Tax Cut Nuts

Nick Schulz has a flair for titles. The latest defense of free lunch supply-side insanity starts by noting the William Niskanen regression – which suggests that the starve the beast rational for tax cuts has not been operative as far as the U.S. economy over the past 25 years:

The question at hand regards whether tax cuts prompt more government spending or less. Some conservatives have argued for tax cuts with the belief that the resulting loss of revenue – and hence increased deficits – would yield spending cuts. This is called the “starve the beast” school of tax cutting. But research from economist William Niskanen of the Cato Institute suggests that tax cuts prompt more spending, undercutting the starve-the-beasters. For the sake of argument, let’s say that Niskanen’s analysis is correct. Chait says that, as a result, “the factual basis for [conservatives’] entire domestic strategy” has now been “exposed as a fraud.” As Chait sees it, since conservatives continue to insist on tax cuts, even though they lead to more government spending, conservatives must be “crazy.” But there are several problems with Chait’s argument. For starters, by suggesting that “starve the beast” is the only conservative argument for tax cuts, it is willfully ignorant of political history. Moral arguments about economic growth and undue burdens posed by excessive taxation animate conservative arguments in favor of tax cuts. The most articulate and successful advocates of tax cuts in the last thirty years – George Gilder, Jack Kemp, Ronald Reagan, Wall Street Journal editorial page editors, and Steve Forbes among them – all argued for cuts to prompt higher economic growth.

A moral argument? The issue is an economic issue – do the modest incentive benefits from lower tax rates outweigh the crowding-out effects from reduced national savings? Most economist would argue they do no so the free lunch fiscal policies that folks like Jack Kemp advocate lower long-term growth.

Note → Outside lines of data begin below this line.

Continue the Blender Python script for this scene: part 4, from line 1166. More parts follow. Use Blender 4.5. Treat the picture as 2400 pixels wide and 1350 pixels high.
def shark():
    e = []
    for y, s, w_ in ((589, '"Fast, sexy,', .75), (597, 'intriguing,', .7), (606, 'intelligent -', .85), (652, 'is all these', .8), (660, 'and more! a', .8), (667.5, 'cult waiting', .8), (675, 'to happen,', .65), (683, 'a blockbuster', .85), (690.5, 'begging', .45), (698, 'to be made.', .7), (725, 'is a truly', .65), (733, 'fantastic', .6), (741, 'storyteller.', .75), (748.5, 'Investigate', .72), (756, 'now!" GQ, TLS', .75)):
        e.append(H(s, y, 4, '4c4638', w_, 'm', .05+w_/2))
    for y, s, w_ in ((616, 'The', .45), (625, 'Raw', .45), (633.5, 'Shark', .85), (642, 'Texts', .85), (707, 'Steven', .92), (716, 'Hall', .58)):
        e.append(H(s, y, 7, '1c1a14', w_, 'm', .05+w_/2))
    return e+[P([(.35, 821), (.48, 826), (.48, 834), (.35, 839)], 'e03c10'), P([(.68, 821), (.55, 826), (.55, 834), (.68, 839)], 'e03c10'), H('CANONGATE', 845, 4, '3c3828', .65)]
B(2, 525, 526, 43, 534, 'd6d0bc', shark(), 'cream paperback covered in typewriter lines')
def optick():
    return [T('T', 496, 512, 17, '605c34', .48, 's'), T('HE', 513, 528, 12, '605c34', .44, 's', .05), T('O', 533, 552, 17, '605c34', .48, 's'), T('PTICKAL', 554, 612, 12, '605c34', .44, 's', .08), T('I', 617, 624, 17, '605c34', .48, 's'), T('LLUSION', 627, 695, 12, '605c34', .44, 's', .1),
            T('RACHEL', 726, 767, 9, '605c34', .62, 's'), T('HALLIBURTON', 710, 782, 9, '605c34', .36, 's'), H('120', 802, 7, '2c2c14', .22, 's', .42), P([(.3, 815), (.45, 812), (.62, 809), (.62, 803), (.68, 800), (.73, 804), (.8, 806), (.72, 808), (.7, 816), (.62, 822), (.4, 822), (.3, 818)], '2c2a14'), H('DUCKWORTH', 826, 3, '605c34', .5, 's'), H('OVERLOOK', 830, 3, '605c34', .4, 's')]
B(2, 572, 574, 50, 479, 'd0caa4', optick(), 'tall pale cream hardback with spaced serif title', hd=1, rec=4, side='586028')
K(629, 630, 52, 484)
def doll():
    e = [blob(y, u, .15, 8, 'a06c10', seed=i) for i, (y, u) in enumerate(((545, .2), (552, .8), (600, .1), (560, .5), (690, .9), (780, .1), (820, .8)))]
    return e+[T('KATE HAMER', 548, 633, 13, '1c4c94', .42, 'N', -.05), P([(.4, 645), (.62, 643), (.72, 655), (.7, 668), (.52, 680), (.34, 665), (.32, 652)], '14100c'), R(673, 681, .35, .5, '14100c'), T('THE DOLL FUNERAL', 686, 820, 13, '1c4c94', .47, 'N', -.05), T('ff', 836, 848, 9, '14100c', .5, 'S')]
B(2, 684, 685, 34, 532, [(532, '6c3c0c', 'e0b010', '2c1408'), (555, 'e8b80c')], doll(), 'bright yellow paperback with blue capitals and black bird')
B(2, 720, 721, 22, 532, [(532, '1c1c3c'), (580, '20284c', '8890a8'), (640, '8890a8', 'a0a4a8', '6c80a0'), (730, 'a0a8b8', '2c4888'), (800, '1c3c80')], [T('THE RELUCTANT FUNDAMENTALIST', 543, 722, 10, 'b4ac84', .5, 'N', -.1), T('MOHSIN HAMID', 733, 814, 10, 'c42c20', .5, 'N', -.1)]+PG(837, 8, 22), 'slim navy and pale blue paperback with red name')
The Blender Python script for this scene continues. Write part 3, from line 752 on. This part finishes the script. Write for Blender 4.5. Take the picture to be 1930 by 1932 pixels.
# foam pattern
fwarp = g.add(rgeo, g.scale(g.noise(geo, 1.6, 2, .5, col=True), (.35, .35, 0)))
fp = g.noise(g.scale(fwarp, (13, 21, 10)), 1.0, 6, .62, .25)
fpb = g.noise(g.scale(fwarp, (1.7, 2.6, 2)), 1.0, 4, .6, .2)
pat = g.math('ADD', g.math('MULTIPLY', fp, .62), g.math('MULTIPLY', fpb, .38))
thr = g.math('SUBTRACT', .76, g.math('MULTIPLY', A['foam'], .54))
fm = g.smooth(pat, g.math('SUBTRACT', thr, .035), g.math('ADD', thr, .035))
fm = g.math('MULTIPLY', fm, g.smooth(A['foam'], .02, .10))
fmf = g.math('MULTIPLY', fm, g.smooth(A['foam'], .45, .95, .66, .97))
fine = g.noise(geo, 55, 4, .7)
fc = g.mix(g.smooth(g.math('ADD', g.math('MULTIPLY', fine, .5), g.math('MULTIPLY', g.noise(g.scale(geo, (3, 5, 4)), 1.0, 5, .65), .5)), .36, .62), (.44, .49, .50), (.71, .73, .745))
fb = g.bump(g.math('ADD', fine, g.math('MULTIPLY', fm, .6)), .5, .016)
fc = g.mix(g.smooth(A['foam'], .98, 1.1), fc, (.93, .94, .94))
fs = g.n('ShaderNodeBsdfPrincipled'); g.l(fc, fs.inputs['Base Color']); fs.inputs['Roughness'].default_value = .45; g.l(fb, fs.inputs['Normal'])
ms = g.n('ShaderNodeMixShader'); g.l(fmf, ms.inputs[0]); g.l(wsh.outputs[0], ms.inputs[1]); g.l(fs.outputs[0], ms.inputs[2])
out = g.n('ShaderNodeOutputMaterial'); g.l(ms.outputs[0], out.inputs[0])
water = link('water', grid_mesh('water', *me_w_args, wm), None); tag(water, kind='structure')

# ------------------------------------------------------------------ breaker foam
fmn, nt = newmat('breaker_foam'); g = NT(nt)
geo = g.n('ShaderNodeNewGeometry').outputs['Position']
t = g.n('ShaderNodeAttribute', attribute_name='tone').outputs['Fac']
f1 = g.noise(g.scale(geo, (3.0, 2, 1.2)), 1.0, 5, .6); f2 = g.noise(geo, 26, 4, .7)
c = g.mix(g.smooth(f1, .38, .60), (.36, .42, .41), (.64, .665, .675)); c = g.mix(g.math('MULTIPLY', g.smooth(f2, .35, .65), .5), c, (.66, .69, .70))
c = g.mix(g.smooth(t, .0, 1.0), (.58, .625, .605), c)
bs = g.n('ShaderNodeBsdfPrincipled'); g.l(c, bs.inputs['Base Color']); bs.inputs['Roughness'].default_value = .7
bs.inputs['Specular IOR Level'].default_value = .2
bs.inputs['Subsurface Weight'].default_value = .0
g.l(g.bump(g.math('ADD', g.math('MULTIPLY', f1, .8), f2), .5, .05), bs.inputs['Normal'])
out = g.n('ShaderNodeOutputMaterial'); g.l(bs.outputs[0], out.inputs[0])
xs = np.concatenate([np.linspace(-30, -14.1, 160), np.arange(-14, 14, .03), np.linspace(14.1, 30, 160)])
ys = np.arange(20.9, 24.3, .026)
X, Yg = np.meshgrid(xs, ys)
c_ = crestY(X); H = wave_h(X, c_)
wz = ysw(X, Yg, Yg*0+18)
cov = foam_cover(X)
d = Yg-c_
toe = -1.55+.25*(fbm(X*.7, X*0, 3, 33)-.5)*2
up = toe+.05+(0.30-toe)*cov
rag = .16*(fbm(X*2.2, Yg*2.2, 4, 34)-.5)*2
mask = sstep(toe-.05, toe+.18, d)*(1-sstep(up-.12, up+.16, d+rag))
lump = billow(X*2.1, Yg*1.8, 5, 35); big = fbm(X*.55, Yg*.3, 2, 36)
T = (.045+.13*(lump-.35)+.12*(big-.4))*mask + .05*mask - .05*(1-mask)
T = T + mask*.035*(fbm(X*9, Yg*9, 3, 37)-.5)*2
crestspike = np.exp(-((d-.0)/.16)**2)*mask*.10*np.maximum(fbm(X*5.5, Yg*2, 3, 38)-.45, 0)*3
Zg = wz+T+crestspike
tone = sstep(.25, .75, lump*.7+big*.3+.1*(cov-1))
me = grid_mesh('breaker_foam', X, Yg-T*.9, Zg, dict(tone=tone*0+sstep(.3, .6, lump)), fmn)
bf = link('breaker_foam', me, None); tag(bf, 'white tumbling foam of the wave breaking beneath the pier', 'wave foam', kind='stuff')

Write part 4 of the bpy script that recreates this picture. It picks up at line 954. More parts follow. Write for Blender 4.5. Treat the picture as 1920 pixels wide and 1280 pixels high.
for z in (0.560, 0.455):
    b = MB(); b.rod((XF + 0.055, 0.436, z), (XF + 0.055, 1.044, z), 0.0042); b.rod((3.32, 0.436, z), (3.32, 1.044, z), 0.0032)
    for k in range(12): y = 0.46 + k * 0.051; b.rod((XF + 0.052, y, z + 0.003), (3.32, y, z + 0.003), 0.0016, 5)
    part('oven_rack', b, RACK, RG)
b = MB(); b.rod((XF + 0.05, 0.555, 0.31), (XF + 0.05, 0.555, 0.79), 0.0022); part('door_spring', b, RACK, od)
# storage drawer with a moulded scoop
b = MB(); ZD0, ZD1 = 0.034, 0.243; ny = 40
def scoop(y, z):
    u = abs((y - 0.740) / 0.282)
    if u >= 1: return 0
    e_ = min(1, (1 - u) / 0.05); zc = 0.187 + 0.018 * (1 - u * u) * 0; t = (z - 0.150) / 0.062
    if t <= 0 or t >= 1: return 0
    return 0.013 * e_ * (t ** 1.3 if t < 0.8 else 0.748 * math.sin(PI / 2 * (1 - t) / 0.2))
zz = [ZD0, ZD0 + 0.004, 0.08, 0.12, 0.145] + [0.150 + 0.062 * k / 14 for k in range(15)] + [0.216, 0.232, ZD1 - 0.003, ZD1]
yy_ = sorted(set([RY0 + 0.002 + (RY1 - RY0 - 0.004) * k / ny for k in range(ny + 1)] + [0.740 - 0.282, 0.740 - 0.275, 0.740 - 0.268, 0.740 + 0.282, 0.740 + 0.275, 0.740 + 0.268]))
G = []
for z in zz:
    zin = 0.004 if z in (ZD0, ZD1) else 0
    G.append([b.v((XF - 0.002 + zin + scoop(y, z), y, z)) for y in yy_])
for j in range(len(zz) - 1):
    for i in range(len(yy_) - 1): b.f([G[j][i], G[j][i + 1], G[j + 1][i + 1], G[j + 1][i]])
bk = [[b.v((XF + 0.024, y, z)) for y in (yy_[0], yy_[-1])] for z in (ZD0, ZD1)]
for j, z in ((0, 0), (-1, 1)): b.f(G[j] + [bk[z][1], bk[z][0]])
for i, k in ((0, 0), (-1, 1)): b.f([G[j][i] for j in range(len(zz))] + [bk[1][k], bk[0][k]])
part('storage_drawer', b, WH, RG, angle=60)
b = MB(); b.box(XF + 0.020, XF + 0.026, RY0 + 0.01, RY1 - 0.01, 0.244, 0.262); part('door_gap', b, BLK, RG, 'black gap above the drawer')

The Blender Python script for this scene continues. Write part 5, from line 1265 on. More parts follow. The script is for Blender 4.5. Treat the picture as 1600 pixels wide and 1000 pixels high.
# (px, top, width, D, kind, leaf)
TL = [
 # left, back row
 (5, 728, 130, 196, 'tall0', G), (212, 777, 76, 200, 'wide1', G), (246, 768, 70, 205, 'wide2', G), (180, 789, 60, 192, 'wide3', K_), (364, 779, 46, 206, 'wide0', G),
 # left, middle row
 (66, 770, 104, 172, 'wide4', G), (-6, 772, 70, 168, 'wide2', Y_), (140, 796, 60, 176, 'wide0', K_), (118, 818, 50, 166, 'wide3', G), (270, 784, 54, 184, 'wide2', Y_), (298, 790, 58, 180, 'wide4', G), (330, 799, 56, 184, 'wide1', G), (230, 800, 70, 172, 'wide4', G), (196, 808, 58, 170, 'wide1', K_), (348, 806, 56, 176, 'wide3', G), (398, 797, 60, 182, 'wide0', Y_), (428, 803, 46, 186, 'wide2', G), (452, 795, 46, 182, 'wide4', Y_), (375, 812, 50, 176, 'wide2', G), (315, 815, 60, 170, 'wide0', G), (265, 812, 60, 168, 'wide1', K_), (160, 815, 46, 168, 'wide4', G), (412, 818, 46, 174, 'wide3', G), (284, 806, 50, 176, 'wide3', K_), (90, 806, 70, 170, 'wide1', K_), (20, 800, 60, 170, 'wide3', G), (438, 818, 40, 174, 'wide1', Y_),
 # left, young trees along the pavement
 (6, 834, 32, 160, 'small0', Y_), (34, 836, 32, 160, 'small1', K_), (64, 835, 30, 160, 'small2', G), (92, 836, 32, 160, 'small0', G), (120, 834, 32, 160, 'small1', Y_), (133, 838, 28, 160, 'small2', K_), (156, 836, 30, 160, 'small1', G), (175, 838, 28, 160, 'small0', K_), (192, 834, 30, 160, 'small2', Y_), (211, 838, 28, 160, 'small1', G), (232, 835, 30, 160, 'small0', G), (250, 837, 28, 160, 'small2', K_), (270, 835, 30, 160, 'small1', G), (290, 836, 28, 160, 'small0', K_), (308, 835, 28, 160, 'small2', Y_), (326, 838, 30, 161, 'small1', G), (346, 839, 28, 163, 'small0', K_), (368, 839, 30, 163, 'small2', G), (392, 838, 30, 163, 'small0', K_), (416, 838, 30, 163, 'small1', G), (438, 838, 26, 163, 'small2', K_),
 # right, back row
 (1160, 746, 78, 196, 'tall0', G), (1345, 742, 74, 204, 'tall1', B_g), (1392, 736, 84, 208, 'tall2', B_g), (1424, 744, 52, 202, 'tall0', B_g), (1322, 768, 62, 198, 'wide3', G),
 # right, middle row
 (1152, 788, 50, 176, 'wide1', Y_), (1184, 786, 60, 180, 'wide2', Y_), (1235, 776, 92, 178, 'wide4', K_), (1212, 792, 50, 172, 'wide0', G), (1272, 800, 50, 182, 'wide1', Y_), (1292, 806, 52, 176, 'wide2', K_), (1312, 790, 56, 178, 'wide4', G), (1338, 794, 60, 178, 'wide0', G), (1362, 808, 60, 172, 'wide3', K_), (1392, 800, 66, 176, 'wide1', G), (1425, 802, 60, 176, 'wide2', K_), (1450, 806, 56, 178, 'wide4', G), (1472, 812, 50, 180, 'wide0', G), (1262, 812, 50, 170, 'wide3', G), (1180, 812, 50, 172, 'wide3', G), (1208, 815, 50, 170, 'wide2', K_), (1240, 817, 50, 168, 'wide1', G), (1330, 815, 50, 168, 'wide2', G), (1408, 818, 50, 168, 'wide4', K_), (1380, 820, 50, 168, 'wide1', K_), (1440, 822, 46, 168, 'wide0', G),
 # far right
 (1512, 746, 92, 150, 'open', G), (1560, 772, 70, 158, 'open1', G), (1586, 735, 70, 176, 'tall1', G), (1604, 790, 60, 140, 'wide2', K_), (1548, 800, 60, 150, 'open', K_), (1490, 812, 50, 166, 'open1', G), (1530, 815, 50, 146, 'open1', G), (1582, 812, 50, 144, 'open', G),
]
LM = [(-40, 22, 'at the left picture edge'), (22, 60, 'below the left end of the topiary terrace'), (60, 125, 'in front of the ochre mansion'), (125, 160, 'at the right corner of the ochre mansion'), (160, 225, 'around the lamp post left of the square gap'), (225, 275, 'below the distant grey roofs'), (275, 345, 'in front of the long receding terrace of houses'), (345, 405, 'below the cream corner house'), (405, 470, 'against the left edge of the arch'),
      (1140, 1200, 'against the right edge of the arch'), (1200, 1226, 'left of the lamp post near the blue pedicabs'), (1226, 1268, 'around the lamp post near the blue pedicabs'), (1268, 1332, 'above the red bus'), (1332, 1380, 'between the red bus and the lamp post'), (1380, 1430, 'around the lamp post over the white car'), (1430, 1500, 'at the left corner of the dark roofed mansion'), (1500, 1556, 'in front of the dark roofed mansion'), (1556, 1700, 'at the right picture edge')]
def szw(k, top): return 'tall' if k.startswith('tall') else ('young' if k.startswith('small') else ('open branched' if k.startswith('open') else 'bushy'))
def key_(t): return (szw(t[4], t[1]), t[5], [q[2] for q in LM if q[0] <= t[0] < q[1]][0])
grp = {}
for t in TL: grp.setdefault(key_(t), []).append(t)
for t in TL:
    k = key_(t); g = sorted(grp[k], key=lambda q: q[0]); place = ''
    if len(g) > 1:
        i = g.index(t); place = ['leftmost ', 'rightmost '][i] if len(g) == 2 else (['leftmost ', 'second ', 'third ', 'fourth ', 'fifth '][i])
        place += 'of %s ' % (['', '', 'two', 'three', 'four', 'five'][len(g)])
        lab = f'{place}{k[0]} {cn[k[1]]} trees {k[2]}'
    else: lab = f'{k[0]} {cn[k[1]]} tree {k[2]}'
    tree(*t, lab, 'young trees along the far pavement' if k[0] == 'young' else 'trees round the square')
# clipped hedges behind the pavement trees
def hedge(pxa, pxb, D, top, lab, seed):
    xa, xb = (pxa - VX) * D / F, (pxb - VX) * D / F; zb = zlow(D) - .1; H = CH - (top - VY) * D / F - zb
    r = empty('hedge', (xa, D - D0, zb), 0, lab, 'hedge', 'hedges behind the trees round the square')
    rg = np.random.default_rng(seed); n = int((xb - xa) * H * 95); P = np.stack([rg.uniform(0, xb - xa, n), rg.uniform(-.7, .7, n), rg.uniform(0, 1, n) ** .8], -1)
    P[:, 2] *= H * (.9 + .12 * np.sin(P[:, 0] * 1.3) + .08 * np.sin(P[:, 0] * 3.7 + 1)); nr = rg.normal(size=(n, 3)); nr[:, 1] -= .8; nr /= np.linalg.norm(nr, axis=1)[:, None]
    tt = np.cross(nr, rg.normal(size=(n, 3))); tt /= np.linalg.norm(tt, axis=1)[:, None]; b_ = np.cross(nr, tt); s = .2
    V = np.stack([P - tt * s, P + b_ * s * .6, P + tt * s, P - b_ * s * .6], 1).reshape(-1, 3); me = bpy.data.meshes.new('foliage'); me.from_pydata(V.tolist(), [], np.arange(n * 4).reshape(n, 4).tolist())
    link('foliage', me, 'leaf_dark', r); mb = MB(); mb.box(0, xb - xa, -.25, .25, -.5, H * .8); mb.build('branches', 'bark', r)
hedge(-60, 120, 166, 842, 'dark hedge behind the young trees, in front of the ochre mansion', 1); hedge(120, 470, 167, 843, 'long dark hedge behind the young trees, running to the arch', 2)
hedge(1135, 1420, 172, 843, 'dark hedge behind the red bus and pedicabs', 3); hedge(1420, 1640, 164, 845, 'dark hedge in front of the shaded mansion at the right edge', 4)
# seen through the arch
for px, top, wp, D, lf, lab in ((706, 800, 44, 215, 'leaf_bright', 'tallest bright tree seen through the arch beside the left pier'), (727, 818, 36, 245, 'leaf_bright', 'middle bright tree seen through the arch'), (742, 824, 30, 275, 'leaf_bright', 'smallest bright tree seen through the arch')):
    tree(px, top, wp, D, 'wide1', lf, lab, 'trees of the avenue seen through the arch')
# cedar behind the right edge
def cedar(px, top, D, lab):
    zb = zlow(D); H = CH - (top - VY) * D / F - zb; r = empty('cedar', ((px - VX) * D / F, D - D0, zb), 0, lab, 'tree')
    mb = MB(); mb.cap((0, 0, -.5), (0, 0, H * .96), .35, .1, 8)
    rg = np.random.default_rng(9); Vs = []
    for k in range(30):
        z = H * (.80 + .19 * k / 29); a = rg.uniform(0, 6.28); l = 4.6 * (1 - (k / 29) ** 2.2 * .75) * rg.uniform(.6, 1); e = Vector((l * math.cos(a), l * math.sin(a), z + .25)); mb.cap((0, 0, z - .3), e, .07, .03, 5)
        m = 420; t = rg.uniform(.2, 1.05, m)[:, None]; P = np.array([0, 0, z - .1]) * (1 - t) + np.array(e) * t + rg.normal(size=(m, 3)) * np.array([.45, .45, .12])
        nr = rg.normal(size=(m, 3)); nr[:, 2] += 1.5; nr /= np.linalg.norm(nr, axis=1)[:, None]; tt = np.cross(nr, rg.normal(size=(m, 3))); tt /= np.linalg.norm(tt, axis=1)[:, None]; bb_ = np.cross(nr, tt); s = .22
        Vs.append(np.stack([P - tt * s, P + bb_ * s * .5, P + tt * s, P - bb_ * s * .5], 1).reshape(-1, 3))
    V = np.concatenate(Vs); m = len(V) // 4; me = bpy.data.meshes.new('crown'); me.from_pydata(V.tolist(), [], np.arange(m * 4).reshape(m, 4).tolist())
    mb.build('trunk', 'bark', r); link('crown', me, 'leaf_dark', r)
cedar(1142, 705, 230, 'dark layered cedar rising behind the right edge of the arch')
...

Schulz next asks us to read the explanation provided by Jeffrey Miron. I would suggest that the folks at the National Review read the whole explanation, which begins with:

Most economists agree that large and persistent budget deficits are bad for the economy. Deficits mean government borrowing, which implies higher interest rates, lower investment, reduced capital accumulation, and slower growth.

Miron believes that incentives matter. I agree. But he also begins his discussion with noting that cutting taxes without cutting government spending leads to crowding-out. If Mr. Schulz wants to cite Jeffrey Miron as an authority on this economic issue – might I simply ask that Mr. Schulz bother to read what Miron has written.